Людей не поносит на каждом шагу, даже виноватых перед ним. Радуется, едва солнце проглянет. И пишет! Живая душа.
26 февраля
Прокофьев Александр Андреевич – малого роста, квадратный, лысеющий, плотный, легко вспыхивающий, вряд ли когда спокойный. В гневе стискивает зубы, оттягивает углы губ, багровеет. Человек вполне чистой души, отчего несколько раз был на краю гибели. Крестьянин из-под Ладоги, он появился в Союзе человеком несколько замкнутым, угрюмым. Тогда он писал вполне на свой лад, и стихи его нравились, казались сбитыми и плотными, как он сам. Познакомился я с ним ближе в 32 году в Коктебеле. Поездка оказалась и ладной и неладной. Долго рассказывать почему. Теперь, через 24 года, кажется она только терпкой и горьковатой. Тогда наш литфондовский дом только что открылся. Дом ленинградского литфонда. Купили дачу у наследниц профессора Манассеина[537] . Дочь его – рослая, с лицом правильным и трагическим, оставалась в то лето еще чем-то вроде директора бывшего своего владения. Она распределяла нас по комнатам, когда мы приехали, и, к моему негодованию, все путала меня с Брауном – мы казались ей однофамильцами.
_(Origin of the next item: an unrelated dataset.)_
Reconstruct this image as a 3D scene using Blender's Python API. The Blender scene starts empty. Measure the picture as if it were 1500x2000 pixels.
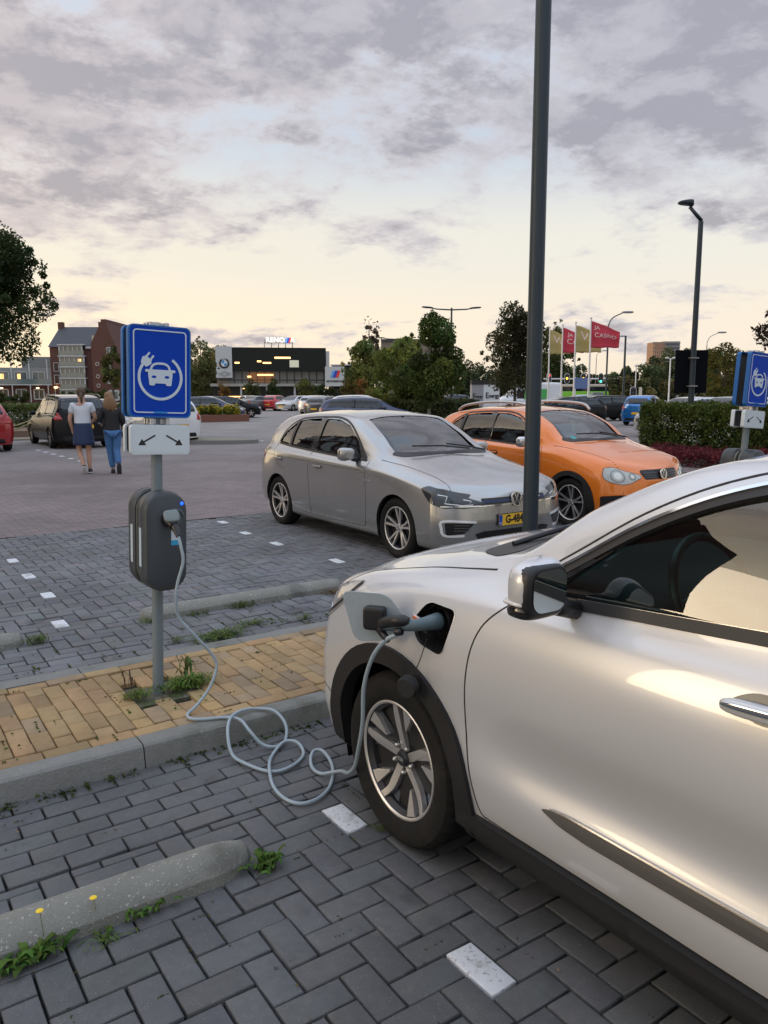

Но знакомое чувство близости моря, виноградники, только что пережитое по дороге ощущение, что вернулся я на родину, запах полыни – все это примиряло меня с трагической и рассеянной хозяйкой. Расселили нас по большим комнатам профессорской дачи. Мы заняли застекленную террасу второго этажа: Я, Женя Рысс, Раковский[538] – остальных в точности припомнить не могу. Женщин селили внизу. Скоро жизнь вошла в свою колею. Прокофьев – и еще не помню кто – получили комнату тоже внизу, окнами на виноградники. Мы же видели в стеклянные решетчатые стены своей террасы море. При таком близком житье-бытье вскоре знали мы друг друга во всех подробностях.
28 февраля
Прокофьев в первые дни казался угрюмым и держался в стороне. Общался только с Брауном да Марусей Комиссаровой[539] . Браун, с нездоровым цветом лица и словно бы пыльный, тоже казался замкнутым, но по причинам другим. Этот был Прокофьеву противоположен. Прокофьев не боялся. А Браун окружающий мир считал зараженным и угрожающим. Все мазался йодом. Каждую царапинку, каждую ссадинку. От нее и след простыл, а он все, бывало, мажет это место на всякий случай. Потом была Маруся Комиссарова, она была простой и открытой. И у всех трех, и у Прокофьева, и у Брауна, и у Маруси, был завидный дар: музыкальность. Когда запевали они втроем, чаще всего народные песни, – я их слушал да удивлялся. Постепенно дачная жизнь сближала нас. И я разглядел Прокофьева поближе. Прокофьев еще не отошел от деревни и тех кругов, в которые попал он, уйдя оттуда. Мы были ему чужды, но он, приглядываясь, убеждался, что мы тоже люди. О, терпкое и радостное и горькое лето 32 года. Приехала Наташа Грекова, о которой я рассказывал уже. Приехал Зощенко. Парикмахер, который брил нас в римском дворике бывшей виллы какого-то грека, со стенами, расписанными масляной краской, спрашивал перед его приездом: «Вот, наверное, веселый человек, все хохочет?» А в те дни мучили Михаила Михайловича бессонницы и болело сердце. Он мог заснуть только сидя в подушках. Он был мрачен, особенно в первые дни, но потом повеселел и, сам удивляясь, повторял: «Как я добр! Как я добр!» Мы с Катюшей переселились в дом вдовы Волошина. Для этого нас представили ей. Мы прошли через большую комнату, где стояла не то голова Зевса, не то статуя Аполлона. Забыл. Среди выбеленных стен казалась она такой же ненастоящей, самодельной. Это чувство помню. И неуместной. Смущала, как декламация. И библиотека казалась почему-то неестественной.